If a fleet of drones can address a drought in a viable, cost-effective manner, it would be a mistake to write off potentially world-changing benefits. That said, such gains are not reason to fully throw caution to the wind with powerful technology. The risks of induced rain are less obvious to laymen than the risks of Bill Gates plotting to dim the sun, but some experts are worried that the process could inadvertently trigger flooding. A discussion might be warranted on private weather drone ownership, if inclement weather can result from an attempt to force a snow day.
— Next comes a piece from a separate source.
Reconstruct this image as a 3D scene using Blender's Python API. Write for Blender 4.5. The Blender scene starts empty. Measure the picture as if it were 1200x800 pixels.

More troublesome though is a threat which will remain even should the process be proven entirely risk-free. Water security is a priority for every country. Without water, there is no life, no agriculture, and no country. Wars have been and are being fought over water access. The Horn of Africa is boiling over the Grand Ethiopian Renaissance Dam (GERD) and control of the Nile, a river which has brought both prosperity and conflict to the region for millennia. Egypt and Sudan are threatening war against Ethiopia over the dam’s potential to deprive downstream states of water, although thus far they have they have expressed hopes for “preventive diplomacy” averting a true conflict. Whether tensions escalate or subside will depend largely on international pressure.

On the other end of the Persian Gulf from the UAE, the heat has triggered a severe drought in Iran’s southwestern Khuzestan region, with the government violently repressing desperate protesters. If cloud seeding becomes more mainstream,  it is easy to imagine the Iranian regime (or other authoritarians) using weather modification as a weapon against internal and external opposition, or blaming a neighbors’ seeding efforts as the source of domestic weather woes.

A hot or thirsty country triggering rainfall to the detriment of their neighbors is arguably taking what’s not theirs. The jurisdiction over not yet fallen rain “resources” will be tricky, with no applicable international law regulating the issue directly. The geopolitical implications would become more troubling as calls for restitution are likely to escalate. If controlling the weather is a luxury of the powerful and wealthy, water access may become a tool of pressure or a trigger of conflict. A four decades-old UN convention bans “hostile use of environmental modification techniques,” for what that is worth, and international outcry is likely should a country seek to inflict an endless dry season upon their opponents.

Still, the settling of claims and conflicts over “stolen” rain will be a new and problematic form of dispute for the world particularly if the summers are likely to remain as hot as this one.